I think marriage can be lose-lose for anyone if things aren't equal.

Interesting.. as I am heading towards that road I did wonder.. chores? Hmmm. I kind of agree. My husband (huh!) and I have been working on first renovating our last house, selling then renovating this over the past three years. He walked out recently. No infidelity. No money issues (not serious enough to cause concern anyway) definitely a lack of communication - BUT that was in the greater part a direct result of being knackered day and night from working and renovations. No time for each other. Weight gain... I guess if someone was shallow enough to think that was a deal breaker OR the gainers self esteem got busted to zero it could do the trick. I'm with 3 and 4 and am looking for a way back ... that's the hardest part. I think above all else the point about giving the men the attention they crave is quite valid. Even independent, self sufficient men can be attention demanding in one way or another and all too easily we get wrapped up in everything else. Pay attention and you'll talk. Pay attention and they won't look elsewhere. Pay attention and you'll know when things are tipping the balance.... Definitely a key factor. Well written. Thank you.

I'd personally just recommend(take it with a grain of salt) making these types of videos a little less personal. I mean you can talk about common relationship problems, but I wouldn't specify in your vids that you're talking about your real life other half especially considering hes been in vids with you. I mean even with problems I can imagine it making things worse and rightfully so.....

I appreciate your feigned concern, (aka this makes me feel uncomfortable because everyone here only talks about fake bullshit, but never anything real happening in their lives.) But I have built my platform talking about things that are heartfelt and real, and oftentimes uncomfortable. So Imma take that grain of salt and toss it over my left shoulder for good luck.

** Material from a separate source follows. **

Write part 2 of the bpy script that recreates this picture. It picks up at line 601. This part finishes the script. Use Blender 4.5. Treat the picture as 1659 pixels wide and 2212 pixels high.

LOL! SOOOO TRUE! KEEP IT REAL!

Breathtaking video.

I am extra extra happy with my cooking, caring, laundry doing and grocery shopping boyfriend (yes, we're millennials) after your video. Of course we've had some discussions about how to do things but are now on a point where we both know what we expect of one another. Due to my physical problems we do have a housekeeper, he works full-time and does a LOT in the house too, so some cleaning is done by another person. I do the things I can, he does all he can.

I don't really recognize a lot from your video if I look at my circle of friends, but maybe it's a cultural thing, here in The Netherlands (especially in higher educated couples) equality is pretty much the standard, even in the household.

Doesn't mean I don't know women who live with a man who doesn't feel responsible for a lot of things, which is why I've saved this: https://www.theguardian.com/world/2017/may/26/gender-wars-household-chores-comic It has helped some and it has angered some other man, only you can decide if this will help him grow a bit of insight, but at least I find it an amazing 'comic'.

Good luck and thanks for sharing vulnerably.